Esse potencial, no entanto, é prejudicado pela falta de políticas públicas que incentivem a implementação de sistemas agroflorestais, como o crédito rural e a pouca ou inexistente assistência técnica e serviços de extensão rural para atender às demandas dessas comunidades.
Por outro lado, o agronegócio de larga escala sempre foi subsidiado pelo governo brasileiro sob o pretexto de “desenvolvimento”. Como exemplo, somente em 2024, o governo federal alocou mais de R$ 400 bilhões (US$ 72,9 milhões) para o financiamento de empresas rurais, enquanto os pequenos agricultores receberam apenas cerca de R$ 85,7 bilhões (US$ 15,6 milhões).

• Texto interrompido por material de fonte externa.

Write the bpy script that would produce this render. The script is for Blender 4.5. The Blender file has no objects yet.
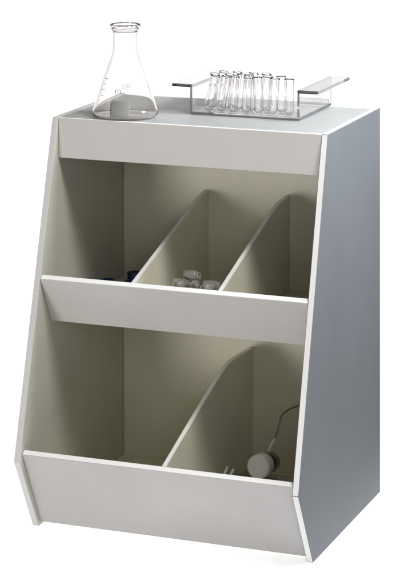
import bpy, bmesh, math, random
from mathutils import Vector, Matrix
random.seed(4)
C = bpy.context.scene.collection
R = math.radians
sc = bpy.context.scene

# ------------------------------------------------------------------ dimensions (metres)
W, D, H, T = .380, .3454, .5174, .0084       # organizer width, depth, height, board thickness
YT, YB, HK = .1167, .0566, .0982             # front of the top, toe of the kick, height of the knee
ZS = .2622                                   # top of the middle shelf
ZB = .0125                                   # top of the bottom board

# ------------------------------------------------------------------ materials
def new_mat(name):
    m = bpy.data.materials.new(name); m.use_nodes = True
    nt = m.node_tree
    return m, nt, nt.nodes['Principled BSDF']

def board_mat(name, col, rough=.42, var=.05, bump=.08, spec=.3):
    """painted / laminated board: faint cloudy tone, scuffs, slight orange peel"""
    m, nt, b = new_mat(name)
    tc = nt.nodes.new('ShaderNodeTexCoord')
    n1 = nt.nodes.new('ShaderNodeTexNoise'); n1.inputs['Scale'].default_value = 9; n1.inputs['Detail'].default_value = 6
    n2 = nt.nodes.new('ShaderNodeTexNoise'); n2.inputs['Scale'].default_value = 420; n2.inputs['Detail'].default_value = 3
    nt.links.new(tc.outputs['Object'], n1.inputs['Vector']); nt.links.new(tc.outputs['Object'], n2.inputs['Vector'])
    r = nt.nodes.new('ShaderNodeValToRGB')
    r.color_ramp.elements[0].position = .3; r.color_ramp.elements[1].position = .72
    r.color_ramp.elements[0].color = (*[c * (1 - var) for c in col], 1)
    r.color_ramp.elements[1].color = (*[min(1, c * (1 + var)) for c in col], 1)
    nt.links.new(n1.outputs['Fac'], r.inputs['Fac']); nt.links.new(r.outputs['Color'], b.inputs['Base Color'])
    mr = nt.nodes.new('ShaderNodeMapRange'); mr.inputs['To Min'].default_value = rough - .06; mr.inputs['To Max'].default_value = rough + .1
    nt.links.new(n1.outputs['Fac'], mr.inputs['Value']); nt.links.new(mr.outputs['Result'], b.inputs['Roughness'])
    bp = nt.nodes.new('ShaderNodeBump'); bp.inputs['Strength'].default_value = bump; bp.inputs['Distance'].default_value = .0006
    nt.links.new(n2.outputs['Fac'], bp.inputs['Height']); nt.links.new(bp.outputs['Normal'], b.inputs['Normal'])
    b.inputs['Specular IOR Level'].default_value = spec
    return m

def glass_mat(name, col=(.97, .955, .95), rough=0., ior=1.47):
    m, nt, b = new_mat(name)
    tc = nt.nodes.new('ShaderNodeTexCoord')
    n = nt.nodes.new('ShaderNodeTexNoise'); n.inputs['Scale'].default_value = 60
    nt.links.new(tc.outputs['Object'], n.inputs['Vector'])
    mr = nt.nodes.new('ShaderNodeMapRange'); mr.inputs['To Min'].default_value = rough; mr.inputs['To Max'].default_value = rough + .02
    nt.links.new(n.outputs['Fac'], mr.inputs['Value']); nt.links.new(mr.outputs['Result'], b.inputs['Roughness'])
    b.inputs['Base Color'].default_value = (*col, 1)
    b.inputs['Transmission Weight'].default_value = 1
    b.inputs['IOR'].default_value = ior
    return m

M = {}
M['face'] = board_mat('grey_white_laminate', (.50, .487, .468))
M['inner'] = board_mat('cream_grey_interior', (.735, .715, .585))
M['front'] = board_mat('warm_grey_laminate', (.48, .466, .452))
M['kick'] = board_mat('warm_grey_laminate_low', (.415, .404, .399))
M['strip'] = board_mat('white_edge_strip', (.70, .70, .695), rough=.35, var=.02)
M['left'] = board_mat('warm_inner_laminate', (.50, .488, .425))
M['top'] = board_mat('grey_white_top', (.335, .338, .329))
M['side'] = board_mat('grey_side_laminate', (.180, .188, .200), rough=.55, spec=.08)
M['edge'] = board_mat('white_edge_band', (.82, .82, .812), rough=.35, var=.02)
M['shaded_edge'] = board_mat('shaded_edge_band', (.54, .535, .53), rough=.4)  # white edge greyed to paint in the light's falloff on the left
M['glass'] = glass_mat('flask_glass', (.94, .918, .91))
M['tube_glass'] = glass_mat('tube_glass', (.985, .98, .978))
M['acrylic'] = glass_mat('clear_acrylic', (.975, .97, .968), ior=1.45)
def frosted_mat(name, lo=.80, hi=.86, col=(.93, .915, .905), rough=.06):
    m, nt, b = new_mat(name)
    tc = nt.nodes.new('ShaderNodeTexCoord'); n = nt.nodes.new('ShaderNodeTexNoise'); n.inputs['Scale'].default_value = 45
    nt.links.new(tc.outputs['Object'], n.inputs['Vector'])
    mr = nt.nodes.new('ShaderNodeMapRange'); mr.inputs['To Min'].default_value = lo; mr.inputs['To Max'].default_value = hi
    nt.links.new(n.outputs['Fac'], mr.inputs['Value']); nt.links.new(mr.outputs['Result'], b.inputs['Transmission Weight'])
    b.inputs['Base Color'].default_value = (*col, 1); b.inputs['Roughness'].default_value = rough; b.inputs['IOR'].default_value = 1.45
    return m
M['frosted'] = glass_mat('tinted_acrylic', (.72, .705, .70), rough=.05)
M['milky'] = frosted_mat('clear_acrylic_sheet', .86, .92, (.96, .955, .95), .03)
M['vial'] = frosted_mat('clear_vial_plastic', .83, .89, (.985, .985, .98), .04)
M['blue'] = glass_mat('blue_glass', (.12, .32, .78), rough=.03)
M['mark'] = board_mat('grey_enamel_print', (.22, .22, .22), rough=.5)
M['patch'] = board_mat('grey_marking_spot', (.20, .205, .197), rough=.6)
M['hose'] = board_mat('dark_rubber', (.22, .205, .165), rough=.5)
M['cap'] = board_mat('white_cap_plastic', (.93, .93, .92), rough=.35, var=.015)

# ------------------------------------------------------------------ mesh helpers
def link(name, bm, mats, parent=None, smooth=False):
    me = bpy.data.meshes.new(name)
    bmesh.ops.recalc_face_normals(bm, faces=bm.faces[:])
    bm.to_mesh(me); bm.free()
    for m in (mats if isinstance(mats, (list, tuple)) else [mats]): me.materials.append(m)
    if smooth:
        for p in me.polygons: p.use_smooth = True
    o = bpy.data.objects.new(name, me); C.objects.link(o)
    if parent: o.parent = parent
    return o

def prism_x(prof, x0, x1, bev=.0007, rim=None, seg=2):
    """closed (y,z) outline extruded along x; end faces material 0, rim faces material 1 (all, or the indices in rim)"""
    bm = bmesh.new()
    a = [bm.verts.new((x0, y, z)) for y, z in prof]; b = [bm.verts.new((x1, y, z)) for y, z in prof]
    n = len(prof)
    bm.faces.new(a); bm.faces.new(b[::-1])
    for i in range(n):
        f = bm.faces.new((a[i], b[i], b[(i + 1) % n], a[(i + 1) % n]))
        f.material_index = 1 if (rim is None or i in rim) else 0
    bmesh.ops.recalc_face_normals(bm, faces=bm.faces[:])
    if bev: bmesh.ops.bevel(bm, geom=[e for e in bm.edges if e.calc_face_angle(0) > .6], offset=bev, segments=seg, affect='EDGES', profile=.5, clamp_overlap=True)
    return bm

def lathe(prof, n=64):
    """(r,z) outline turned about z; r=0 ends become poles"""
    bm = bmesh.new(); rings = []
    for r, z in prof:
        if r < 1e-6: rings.append([bm.verts.new((0, 0, z))])
        else: rings.append([bm.verts.new((r * math.cos(2 * math.pi * i / n), r * math.sin(2 * math.pi * i / n), z)) for i in range(n)])
    for a, b in zip(rings, rings[1:]):
        for i in range(n):
            j = (i + 1) % n
            if len(a) == 1 and len(b) == 1: continue
            if len(a) == 1: bm.faces.new((a[0], b[i], b[j]))
            elif len(b) == 1: bm.faces.new((a[i], a[j], b[0]))
            else: bm.faces.new((a[i], a[j], b[j], b[i]))
    return bm

def smooth_prof(pts, k=3):
    """Chaikin rounding of an open outline, ends kept"""
    for _ in range(k):
        q = [pts[0]]
        for (a, b), (c, d) in zip(pts, pts[1:]):
            q += [(a * .75 + c * .25, b * .75 + d * .25), (a * .25 + c * .75, b * .25 + d * .75)]
        q.append(pts[-1]); pts = q
    return pts

def sweep(path, r, n=12):
    bm = bmesh.new(); P = [Vector(p) for p in path]; rings = []
    for i, p in enumerate(P):
        t = (P[min(i + 1, len(P) - 1)] - P[max(i - 1, 0)]).normalized()
        u = t.orthogonal().normalized() if i == 0 else (u - t * u.dot(t)).normalized()
        v = t.cross(u)
        rings.append([bm.verts.new(p + (u * math.cos(2 * math.pi * k / n) + v * math.sin(2 * math.pi * k / n)) * r) for k in range(n)])
    for a, b in zip(rings, rings[1:]):
        for k in range(n): bm.faces.new((a[k], a[(k + 1) % n], b[(k + 1) % n], b[k]))
    bm.faces.new(rings[0]); bm.faces.new(rings[-1])
    return bm

def empty(name, loc, label, cat, group=None, rot=(0, 0, 0)):
    o = bpy.data.objects.new(name, None); C.objects.link(o)
    o.location = loc; o.rotation_euler = rot; o['label'] = label; o['category'] = cat
    if group: o['group'] = group
    return o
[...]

Em contraste, as práticas agrícolas ecológicas, como a agrofloresta, oferecem alternativas à destruição causada pelo agronegócio.
No contexto da crise climática, política, econômica e social global, essa alternativa agroflorestal não é apenas viável, mas urgente.
Os sistemas agroflorestais desempenham um papel imensurável na regeneração de áreas degradadas, na manutenção das florestas e na produção de alimentos para o homem do campo.
Mas os biomas brasileiros, como a Amazônia e a Caatinga, têm sido epicentros da destruição ambiental e estão clamando por estratégias de restauração mais fortes e pela transformação dos agroecossistemas.
Por meio de ações agroflorestais lideradas pela comunidade e da implementação de políticas públicas para proteger a Amazônia e a Caatinga, os sistemas agroflorestais têm o potencial de salvar o futuro de nossos territórios.
Em nível global, acreditamos que uma revolução agrofloresta é necessária para defender a biodiversidade do planeta e produzir e distribuir de forma justa alimentos saudáveis.
A agrofloresta é mais do que uma alternativa. É a nossa esperança coletiva de dias melhores para camponeses e camponesas no Brasil e no mundo.